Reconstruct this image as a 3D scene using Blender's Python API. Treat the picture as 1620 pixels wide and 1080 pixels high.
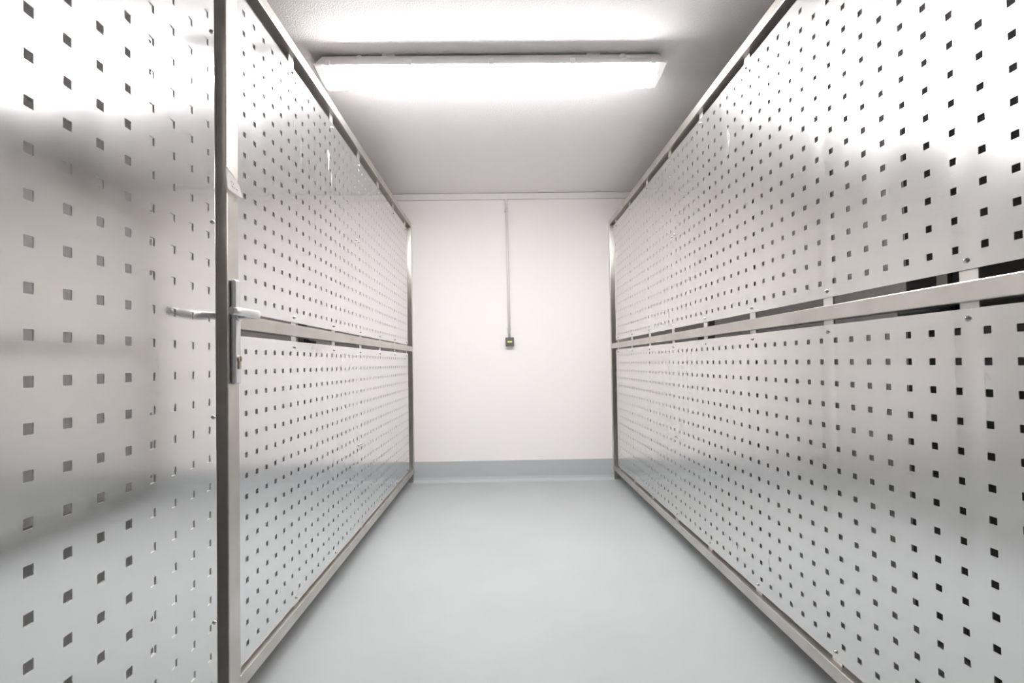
import bpy, bmesh, math, random
from mathutils import Matrix, Vector
random.seed(4)
S = bpy.context.scene
COL = S.collection
for o in list(bpy.data.objects):
    bpy.data.objects.remove(o)

# ------------------------------------------------------------------ camera
F = 771.7
EYE = 0.972                                     # lens height above the floor
YAW, PITCH, ROLL = -.0121, .0158, -.0151
cd = bpy.data.cameras.new('camera'); cam = bpy.data.objects.new('camera', cd); COL.objects.link(cam)
cd.sensor_fit = 'HORIZONTAL'; cd.sensor_width = 36; cd.lens = F / 1620 * 36
cd.shift_x = 6.92 / 1620; cd.shift_y = 21.74 / 1620
cd.clip_start = .02; cd.clip_end = 60
A = Matrix.Rotation(-YAW, 3, 'Z'); B = Matrix.Rotation(-PITCH, 3, 'X'); R3 = Matrix(((math.cos(ROLL), 0, math.sin(ROLL)), (0, 1, 0), (-math.sin(ROLL), 0, math.cos(ROLL))))
RM = (R3 @ B @ A)                               # world -> (right, forward, up)
rt, fw, up = RM[0], RM[1], RM[2]
M = Matrix(((rt[0], up[0], -fw[0], 0), (rt[1], up[1], -fw[1], 0), (rt[2], up[2], -fw[2], EYE), (0, 0, 0, 1)))
cam.matrix_world = M
S.camera = cam

# ------------------------------------------------------------------ world and exposure
w = bpy.data.worlds.new('world'); S.world = w; w.use_nodes = True
w.node_tree.nodes['Background'].inputs[0].default_value = (.9, .93, 1, 1)
w.node_tree.nodes['Background'].inputs[1].default_value = 0.0
vs = S.view_settings
S.display_settings.display_device = 'sRGB'
vs.view_transform = 'Standard'; vs.look = 'None'; vs.gamma = 1; vs.use_curve_mapping = False
vs.exposure = 1.74
LAMP = 26.0                                     # radiance of the lit diffuser
LAMP_COL = (1.0, .982, .972, 1)

# ------------------------------------------------------------------ materials
def mat(name, col, rough=.5, metal=0.0, spec=.5):
    m = bpy.data.materials.new(name); m.use_nodes = True
    b = m.node_tree.nodes['Principled BSDF']
    b.inputs['Base Color'].default_value = (*col, 1); b.inputs['Roughness'].default_value = rough
    b.inputs['Metallic'].default_value = metal; b.inputs['Specular IOR Level'].default_value = spec
    return m
def noise_bump(m, scale, strength, dist=.001, stretch=(1, 1, 1), detail=3):
    nt = m.node_tree; N = nt.nodes; L = nt.links; b = N['Principled BSDF']
    tc = N.new('ShaderNodeTexCoord'); mp = N.new('ShaderNodeMapping'); mp.inputs['Scale'].default_value = stretch
    n = N.new('ShaderNodeTexNoise'); n.inputs['Scale'].default_value = scale; n.inputs['Detail'].default_value = detail
    bp = N.new('ShaderNodeBump'); bp.inputs['Strength'].default_value = strength; bp.inputs['Distance'].default_value = dist
    L.new(tc.outputs['Object'], mp.inputs[0]); L.new(mp.outputs[0], n.inputs['Vector'])
    if b.inputs['Normal'].links: L.new(b.inputs['Normal'].links[0].from_socket, bp.inputs['Normal'])
    L.new(n.outputs[0], bp.inputs['Height']); L.new(bp.outputs[0], b.inputs['Normal'])
def vary(m, sock, lo, hi, scale, stretch=(1, 1, 1), detail=4):
    nt = m.node_tree; N = nt.nodes; L = nt.links; b = N['Principled BSDF']
    tc = N.new('ShaderNodeTexCoord'); mp = N.new('ShaderNodeMapping'); mp.inputs['Scale'].default_value = stretch
    n = N.new('ShaderNodeTexNoise'); n.inputs['Scale'].default_value = scale; n.inputs['Detail'].default_value = detail
    cr = N.new('ShaderNodeValToRGB'); cr.color_ramp.elements[0].position = .3; cr.color_ramp.elements[1].position = .7
    f = lambda v: (v, v, v, 1) if isinstance(v, float) else (*v, 1)
    cr.color_ramp.elements[0].color = f(lo); cr.color_ramp.elements[1].color = f(hi)
    L.new(tc.outputs['Object'], mp.inputs[0]); L.new(mp.outputs[0], n.inputs['Vector'])
    L.new(n.outputs[0], cr.inputs[0]); L.new(cr.outputs[0], b.inputs[sock])

m_wall = mat('white painted wall', (.90, .855, .842), .75, spec=.3); noise_bump(m_wall, 60, .12, .002)
m_ceil = mat('textured ceiling plaster', (.92, .885, .885), .85, spec=.2); noise_bump(m_ceil, 150, .8, .004, detail=5)
m_floor = mat('grey epoxy floor', (.44, .455, .465), .42, spec=.4); noise_bump(m_floor, 9, .10, .004)
vary(m_floor, 'Base Color', (.415, .438, .445), (.445, .468, .475), 2.2)
m_base = mat('grey skirting paint', (.47, .49, .505), .45, spec=.4); noise_bump(m_base, 12, .25, .004)
m_alu = mat('perforated aluminium', (.85, .855, .855), .24, 1.0)
vary(m_alu, 'Roughness', .15, .19, 5, (1, 1.5, .5)); noise_bump(m_alu, 2.3, .035, .012, (1, 1.2, .5), 1)
m_alur = mat('perforated aluminium right', (.79, .79, .78), .24, 1.0)
vary(m_alur, 'Roughness', .20, .245, 5, (1, 1.5, .5)); noise_bump(m_alur, 2.3, .06, .012, (1, 1.2, .5), 1)
def strap_dents(m, y0, pitch, half, dist):
    # the thin sheet is pulled in slightly along every fixing strap
    nt = m.node_tree; N = nt.nodes; L = nt.links; b = N['Principled BSDF']
    tc = N.new('ShaderNodeTexCoord'); sp = N.new('ShaderNodeSeparateXYZ'); L.new(tc.outputs['Object'], sp.inputs[0])
    def mth(op, a, c=None, d=None):
        n = N.new('ShaderNodeMath'); n.operation = op
        for i, v in enumerate((a, c, d)):
            if v is None: continue
            if hasattr(v, 'links'): L.new(v, n.inputs[i])
            else: n.inputs[i].default_value = v
        return n.outputs[0]
    t = mth('SUBTRACT', mth('FRACT', mth('ADD', mth('DIVIDE', mth('SUBTRACT', sp.outputs[1], y0), pitch), .5)), .5)
    t = mth('DIVIDE', mth('MULTIPLY', t, pitch), half)
    h = mth('MAXIMUM', mth('SUBTRACT', 1.0, mth('MULTIPLY', t, t)), 0.0)
    h = mth('MULTIPLY', h, -1.0 * 1)
    h = mth('MULTIPLY', mth('MULTIPLY', h, h), -1.0)
    bp = N.new('ShaderNodeBump'); bp.inputs['Strength'].default_value = 1; bp.inputs['Distance'].default_value = dist
    L.new(h, bp.inputs['Height'])
    if b.inputs['Normal'].links: L.new(b.inputs['Normal'].links[0].from_socket, bp.inputs['Normal'])
    L.new(bp.outputs[0], b.inputs['Normal'])
strap_dents(m_alur, 1.365, .4147, .035, .0006)
m_alug = mat('satin aluminium gate sheet', (.785, .785, .78), .24, 1.0)
vary(m_alug, 'Roughness', .12, .15, 5, (1, 1.5, .5)); noise_bump(m_alug, 1.8, .05, .012, (1, 1.2, .5), 1)
m_ss = mat('brushed stainless tube', (.60, .575, .54), .36, 1.0)
vary(m_ss, 'Base Color', (.55, .52, .48), (.66, .635, .60), 7, (1, 1, 1)); noise_bump(m_ss, 14, .15, .002, (1, 1, 1))
m_post = mat('brushed stainless post', (.66, .63, .59), .34, 1.0)
bp_ = m_post.node_tree.nodes['Principled BSDF']; bp_.inputs['Anisotropic'].default_value = .85; bp_.inputs['Anisotropic Rotation'].default_value = 0.0
tn = m_post.node_tree.nodes.new('ShaderNodeTangent'); tn.direction_type = 'RADIAL'; tn.axis = 'Z'
m_post.node_tree.links.new(tn.outputs[0], bp_.inputs['Tangent'])
m_cut = mat('laser cut hole edge', (.90, .89, .88), .55, .35)
m_cutp = mat('punched hole edge', (.42, .41, .41), .5, .5)
m_strap = mat('stainless flat bar', (.72, .70, .68), .38, 1.0)
m_screw = mat('zinc screw', (.62, .60, .58), .22, 1.0)
m_hw = mat('satin anodised handle', (.80, .80, .81), .36, .75)
m_plate = mat('satin anodised lock plate', (.70, .69, .71), .42, .6)
m_brass = mat('nickel lock cylinder', (.55, .48, .40), .35, 1.0)
m_dark = mat('dark slot', (.02, .02, .02), .6)
m_house = mat('light grey lamp housing', (.93, .90, .90), .5)
m_pvc = mat('white cable trunking', (.80, .765, .75), .5)
m_pipe = mat('grey plastic conduit', (.80, .765, .76), .45)
m_box = mat('dark grey switch', (.13, .135, .125), .45)
m_grey = mat('light grey plastic base', (.6, .58, .57), .5)
m_yel = mat('pale yellow rocker window', (.80, .82, .22), .4)
m_paper = mat('white paper', (.96, .93, .92), .8)
m_ink = mat('faint grey ink', (.45, .42, .45), .8)
m_black = mat('black door furniture', (.018, .02, .022), .35)
m_lever = mat('glossy dark grey lever', (.30, .32, .34), .3, .5)
m_gdark = mat('shade-dark door leaf', (.075, .07, .07), .6)  # darkness of the unlit bay is put into the leaf colour
m_gfr = mat('dark galvanised post', (.20, .18, .17), .5, .5)
m_diff = mat('lit diffuser', (.9, .9, .9), .4)
bd = m_diff.node_tree.nodes['Principled BSDF']
bd.inputs['Emission Color'].default_value = LAMP_COL; bd.inputs['Emission Strength'].default_value = LAMP
m_dside = mat('ribbed diffuser side', (.9, .9, .9), .4)
bd = m_dside.node_tree.nodes['Principled BSDF']
bd.inputs['Emission Color'].default_value = LAMP_COL; bd.inputs['Emission Strength'].default_value = LAMP * .44
m_dend = mat('clear end of the diffuser', (.85, .82, .82), .3)
de = m_dend.node_tree.nodes['Principled BSDF']
de.inputs['Emission Color'].default_value = LAMP_COL; de.inputs['Emission Strength'].default_value = .16
m_scr = mat('pale glue residue', (.86, .85, .85), .6)
m_scr.node_tree.nodes['Principled BSDF'].inputs['Alpha'].default_value = .2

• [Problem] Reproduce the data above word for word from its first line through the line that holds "bpy.data.objects.remove(o)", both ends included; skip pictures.

• [In response]
Reconstruct this image as a 3D scene using Blender's Python API. Treat the picture as 1620 pixels wide and 1080 pixels high.
import bpy, bmesh, math, random
from mathutils import Matrix, Vector
random.seed(4)
S = bpy.context.scene
COL = S.collection
for o in list(bpy.data.objects):
    bpy.data.objects.remove(o)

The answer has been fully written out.